Objective: Restate the opening lines of the material below word for word, stopping after the line that contains "COL = SC.collection".

Provided material:
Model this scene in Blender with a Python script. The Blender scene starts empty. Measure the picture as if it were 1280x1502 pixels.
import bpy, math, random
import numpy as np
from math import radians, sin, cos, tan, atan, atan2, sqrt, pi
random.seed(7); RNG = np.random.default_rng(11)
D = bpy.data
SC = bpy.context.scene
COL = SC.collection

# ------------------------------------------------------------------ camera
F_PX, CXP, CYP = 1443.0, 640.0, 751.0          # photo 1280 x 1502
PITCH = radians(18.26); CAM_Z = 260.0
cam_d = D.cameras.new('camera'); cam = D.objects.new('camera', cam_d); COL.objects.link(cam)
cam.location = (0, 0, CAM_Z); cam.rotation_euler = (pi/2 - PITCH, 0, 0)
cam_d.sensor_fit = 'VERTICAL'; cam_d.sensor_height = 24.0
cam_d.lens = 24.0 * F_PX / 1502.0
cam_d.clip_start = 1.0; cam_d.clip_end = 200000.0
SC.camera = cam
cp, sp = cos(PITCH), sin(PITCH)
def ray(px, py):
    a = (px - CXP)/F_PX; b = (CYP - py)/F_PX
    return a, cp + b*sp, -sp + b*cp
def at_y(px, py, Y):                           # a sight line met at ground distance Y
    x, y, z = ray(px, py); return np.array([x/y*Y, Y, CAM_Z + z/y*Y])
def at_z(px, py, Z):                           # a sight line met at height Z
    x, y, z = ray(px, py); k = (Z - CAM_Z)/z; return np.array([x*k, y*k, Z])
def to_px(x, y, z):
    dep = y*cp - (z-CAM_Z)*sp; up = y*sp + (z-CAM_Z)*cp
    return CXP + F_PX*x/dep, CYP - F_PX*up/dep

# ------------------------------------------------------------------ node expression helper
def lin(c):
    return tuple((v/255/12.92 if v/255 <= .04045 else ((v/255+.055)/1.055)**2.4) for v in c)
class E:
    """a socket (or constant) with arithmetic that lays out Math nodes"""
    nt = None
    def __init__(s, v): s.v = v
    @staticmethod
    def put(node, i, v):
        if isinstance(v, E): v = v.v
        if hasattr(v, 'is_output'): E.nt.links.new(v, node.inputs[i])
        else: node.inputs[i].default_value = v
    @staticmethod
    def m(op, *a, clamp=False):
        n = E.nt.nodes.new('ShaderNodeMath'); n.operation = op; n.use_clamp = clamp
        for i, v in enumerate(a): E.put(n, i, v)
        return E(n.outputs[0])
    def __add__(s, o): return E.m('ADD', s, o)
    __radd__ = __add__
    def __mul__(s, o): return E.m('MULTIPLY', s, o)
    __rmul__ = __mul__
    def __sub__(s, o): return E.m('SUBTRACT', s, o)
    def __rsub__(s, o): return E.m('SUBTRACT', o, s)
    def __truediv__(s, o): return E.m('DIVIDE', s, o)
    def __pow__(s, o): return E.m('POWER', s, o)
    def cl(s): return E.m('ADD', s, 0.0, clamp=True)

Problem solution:
Model this scene in Blender with a Python script. The Blender scene starts empty. Measure the picture as if it were 1280x1502 pixels.
import bpy, math, random
import numpy as np
from math import radians, sin, cos, tan, atan, atan2, sqrt, pi
random.seed(7); RNG = np.random.default_rng(11)
D = bpy.data
SC = bpy.context.scene
COL = SC.collection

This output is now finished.